Peter suddenly said he was going fishing, and they proceeded to do commercial-style fishing again. I think this indicates that Peter believed it was time to go back to his previous life, that since Jesus was "going back" to His Father, it was time for them to go back to their lives.

When they recognized Jesus from their boat, Peter's actions seem to make no sense. He was stripped for work, but he put on his cloak before "throwing himself into the sea." If he was excited and about to swim to Jesus, why encumber himself first? But the text isn't clear that he swam to Jesus. It contrasts that the other disciples "came" to land.

Perhaps Peter saw his returning to fishing for fish (rather than for men) as another failure on his part. Perhaps covering his "work uniform" was a reaction like Adam and Eve trying to hide their sin. Perhaps weighting himself with clothing he was "throwing himself" to the sea either to hide on the other side of the boat, or to dramatically end it all there. In any case, when Jesus asked for some of their fish, Peter came "up" from the lake dragging the net of fish.

After breakfast Jesus addressed Peter as "Simon, son of John" - which was how Peter was known in his earlier life as a fisherman. He asked him "Do you love (agape) me...?" Agape is a love of the will; a decisive, irrevocable, one-time decision to love until death. Peter did not answer that he had made that decision. So John shows Jesus repeating the question, demonstrating that there is still the opportunity, and the requirement to do so.

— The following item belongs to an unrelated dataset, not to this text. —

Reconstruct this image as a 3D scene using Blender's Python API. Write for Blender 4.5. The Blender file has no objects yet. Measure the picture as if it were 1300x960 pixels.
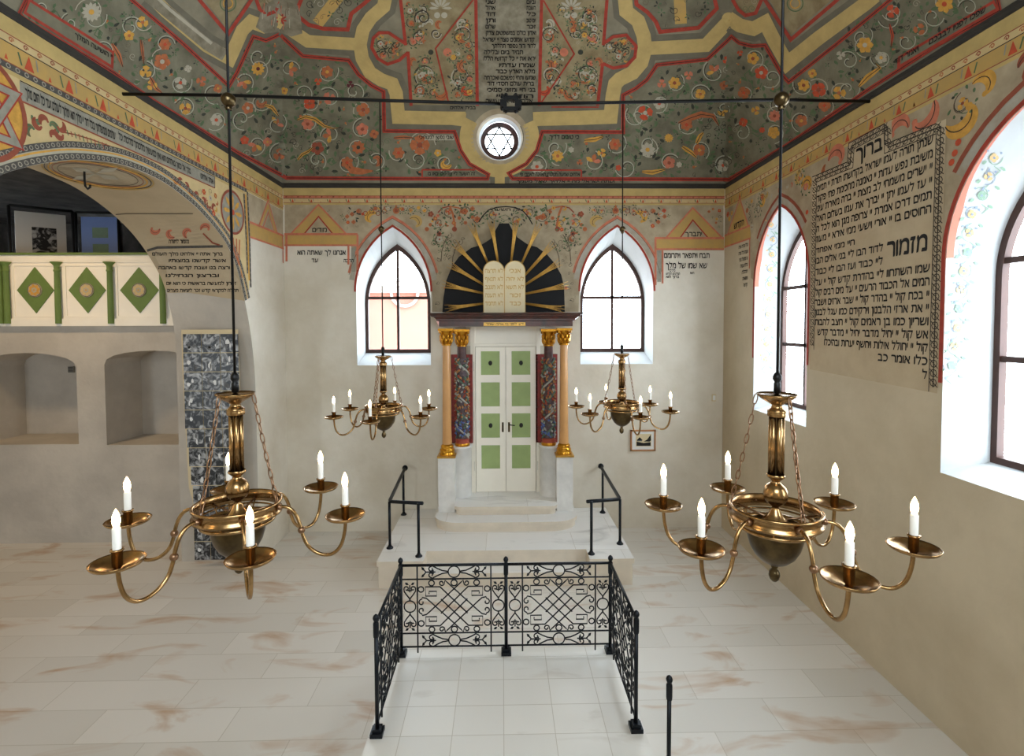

John felt that his readers needed to make a similar decisive, irrevocable, one-time decision to believe, to place their trust in God the Son. So after presenting his Gospel revealing God the Son, he first explains what they must do, then presents this story showing what believing looks like. He says not to be what Simon was: someone wanting to follow but not fully trusting, but to be what Peter would become: someone for whom there was no going back, who would suffer and die for his belief in Jesus.

John's readers needed to make that decision. Do you?